Aim of the task:
Word for word, restate the lines from the start of the data below through the line containing "random.seed(7)".

Material provided:
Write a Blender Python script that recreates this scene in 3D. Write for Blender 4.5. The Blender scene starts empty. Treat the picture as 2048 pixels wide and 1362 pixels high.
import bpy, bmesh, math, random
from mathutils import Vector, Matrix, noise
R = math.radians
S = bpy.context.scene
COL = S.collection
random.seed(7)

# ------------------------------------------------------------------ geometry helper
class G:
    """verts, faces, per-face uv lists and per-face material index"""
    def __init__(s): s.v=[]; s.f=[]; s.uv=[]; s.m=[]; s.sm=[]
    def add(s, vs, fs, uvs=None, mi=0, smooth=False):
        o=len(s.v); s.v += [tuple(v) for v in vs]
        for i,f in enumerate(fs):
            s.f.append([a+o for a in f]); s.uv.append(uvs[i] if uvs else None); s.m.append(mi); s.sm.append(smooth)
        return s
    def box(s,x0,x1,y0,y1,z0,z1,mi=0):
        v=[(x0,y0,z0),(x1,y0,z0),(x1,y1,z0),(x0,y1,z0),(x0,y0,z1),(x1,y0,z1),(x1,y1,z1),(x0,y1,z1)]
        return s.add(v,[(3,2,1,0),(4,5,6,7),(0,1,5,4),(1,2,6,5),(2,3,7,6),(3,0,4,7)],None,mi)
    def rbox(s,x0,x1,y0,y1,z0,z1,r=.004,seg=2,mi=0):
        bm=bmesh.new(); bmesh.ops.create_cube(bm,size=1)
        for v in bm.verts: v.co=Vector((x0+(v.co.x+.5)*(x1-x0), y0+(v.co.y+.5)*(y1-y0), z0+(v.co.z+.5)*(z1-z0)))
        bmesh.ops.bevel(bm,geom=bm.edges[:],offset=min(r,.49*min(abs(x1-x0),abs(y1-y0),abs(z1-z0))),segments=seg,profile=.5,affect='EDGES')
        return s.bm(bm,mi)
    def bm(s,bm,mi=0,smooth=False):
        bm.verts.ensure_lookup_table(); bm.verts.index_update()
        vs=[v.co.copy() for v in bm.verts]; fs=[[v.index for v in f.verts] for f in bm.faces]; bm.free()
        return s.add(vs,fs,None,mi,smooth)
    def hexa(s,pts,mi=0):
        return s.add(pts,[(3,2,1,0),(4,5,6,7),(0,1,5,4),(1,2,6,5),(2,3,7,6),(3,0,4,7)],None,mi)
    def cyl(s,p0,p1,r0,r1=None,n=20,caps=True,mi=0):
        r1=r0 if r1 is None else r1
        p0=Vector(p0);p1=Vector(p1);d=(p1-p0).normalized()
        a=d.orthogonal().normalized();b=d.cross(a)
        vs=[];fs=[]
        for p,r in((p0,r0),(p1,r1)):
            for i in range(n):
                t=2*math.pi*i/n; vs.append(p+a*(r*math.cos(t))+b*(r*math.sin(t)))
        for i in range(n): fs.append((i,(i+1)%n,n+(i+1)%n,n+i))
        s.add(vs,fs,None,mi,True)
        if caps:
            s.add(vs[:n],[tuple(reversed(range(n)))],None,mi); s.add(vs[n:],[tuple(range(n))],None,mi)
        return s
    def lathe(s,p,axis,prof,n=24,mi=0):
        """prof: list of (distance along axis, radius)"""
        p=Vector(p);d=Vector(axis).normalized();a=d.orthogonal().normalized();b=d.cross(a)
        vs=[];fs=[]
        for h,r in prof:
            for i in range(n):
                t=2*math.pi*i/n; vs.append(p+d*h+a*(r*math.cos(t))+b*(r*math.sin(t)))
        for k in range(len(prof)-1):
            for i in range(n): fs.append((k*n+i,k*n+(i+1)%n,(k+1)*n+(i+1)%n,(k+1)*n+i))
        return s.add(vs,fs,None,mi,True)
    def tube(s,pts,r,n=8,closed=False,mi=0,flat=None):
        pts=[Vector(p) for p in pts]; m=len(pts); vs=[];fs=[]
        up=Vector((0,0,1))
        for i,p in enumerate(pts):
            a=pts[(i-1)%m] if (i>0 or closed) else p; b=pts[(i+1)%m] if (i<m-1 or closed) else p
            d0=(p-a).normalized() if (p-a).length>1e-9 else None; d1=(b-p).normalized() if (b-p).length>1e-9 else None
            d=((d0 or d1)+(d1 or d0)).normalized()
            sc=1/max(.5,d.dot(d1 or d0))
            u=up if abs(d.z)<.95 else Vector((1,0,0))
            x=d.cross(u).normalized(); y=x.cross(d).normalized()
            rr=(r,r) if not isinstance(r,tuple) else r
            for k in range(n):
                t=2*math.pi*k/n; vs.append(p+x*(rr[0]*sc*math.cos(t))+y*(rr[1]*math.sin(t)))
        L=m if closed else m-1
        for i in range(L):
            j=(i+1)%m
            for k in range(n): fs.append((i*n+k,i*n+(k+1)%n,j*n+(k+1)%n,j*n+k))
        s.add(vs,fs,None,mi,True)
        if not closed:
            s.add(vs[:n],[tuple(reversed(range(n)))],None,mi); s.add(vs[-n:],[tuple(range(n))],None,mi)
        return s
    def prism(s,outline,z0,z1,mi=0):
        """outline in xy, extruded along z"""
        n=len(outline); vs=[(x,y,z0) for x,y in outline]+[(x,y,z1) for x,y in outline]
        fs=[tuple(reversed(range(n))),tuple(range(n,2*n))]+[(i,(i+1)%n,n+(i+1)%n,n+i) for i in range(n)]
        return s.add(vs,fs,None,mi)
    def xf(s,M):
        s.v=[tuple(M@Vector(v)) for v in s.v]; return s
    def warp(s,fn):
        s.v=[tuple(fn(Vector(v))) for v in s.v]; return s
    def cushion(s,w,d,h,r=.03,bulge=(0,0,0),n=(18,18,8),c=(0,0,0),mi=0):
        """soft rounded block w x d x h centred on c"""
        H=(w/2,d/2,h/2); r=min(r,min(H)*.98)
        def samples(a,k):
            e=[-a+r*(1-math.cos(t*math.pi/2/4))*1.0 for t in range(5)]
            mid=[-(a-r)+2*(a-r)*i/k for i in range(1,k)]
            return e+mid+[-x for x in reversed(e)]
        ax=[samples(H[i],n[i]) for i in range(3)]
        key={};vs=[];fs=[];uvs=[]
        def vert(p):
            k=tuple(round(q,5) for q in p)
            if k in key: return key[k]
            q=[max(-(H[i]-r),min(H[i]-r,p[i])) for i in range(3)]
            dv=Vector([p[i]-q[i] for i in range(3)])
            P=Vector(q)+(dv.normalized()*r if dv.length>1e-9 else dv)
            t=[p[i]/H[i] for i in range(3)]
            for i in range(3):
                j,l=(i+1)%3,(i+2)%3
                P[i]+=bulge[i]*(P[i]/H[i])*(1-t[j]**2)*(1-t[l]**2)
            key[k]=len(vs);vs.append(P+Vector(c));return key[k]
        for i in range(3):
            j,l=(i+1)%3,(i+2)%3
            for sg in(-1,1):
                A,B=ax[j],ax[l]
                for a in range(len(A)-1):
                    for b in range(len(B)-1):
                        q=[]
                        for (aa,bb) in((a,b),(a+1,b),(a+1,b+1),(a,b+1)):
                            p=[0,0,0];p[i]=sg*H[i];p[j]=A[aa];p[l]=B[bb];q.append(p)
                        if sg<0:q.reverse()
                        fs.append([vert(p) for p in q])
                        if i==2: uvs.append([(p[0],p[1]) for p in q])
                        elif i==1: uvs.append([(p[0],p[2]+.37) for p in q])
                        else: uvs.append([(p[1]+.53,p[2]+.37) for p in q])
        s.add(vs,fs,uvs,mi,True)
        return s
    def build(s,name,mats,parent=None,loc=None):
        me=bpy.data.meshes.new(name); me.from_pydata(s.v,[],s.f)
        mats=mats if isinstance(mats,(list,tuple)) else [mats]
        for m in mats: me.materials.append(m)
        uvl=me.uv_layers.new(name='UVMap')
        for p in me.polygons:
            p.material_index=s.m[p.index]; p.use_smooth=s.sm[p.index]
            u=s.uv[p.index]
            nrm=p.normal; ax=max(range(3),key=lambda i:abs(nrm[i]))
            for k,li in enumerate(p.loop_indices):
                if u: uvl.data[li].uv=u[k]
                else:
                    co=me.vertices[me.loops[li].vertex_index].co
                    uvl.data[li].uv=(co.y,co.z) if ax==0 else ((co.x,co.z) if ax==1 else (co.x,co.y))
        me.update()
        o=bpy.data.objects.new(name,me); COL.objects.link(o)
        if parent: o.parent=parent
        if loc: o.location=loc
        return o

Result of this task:
Write a Blender Python script that recreates this scene in 3D. Write for Blender 4.5. The Blender scene starts empty. Treat the picture as 2048 pixels wide and 1362 pixels high.
import bpy, bmesh, math, random
from mathutils import Vector, Matrix, noise
R = math.radians
S = bpy.context.scene
COL = S.collection
random.seed(7)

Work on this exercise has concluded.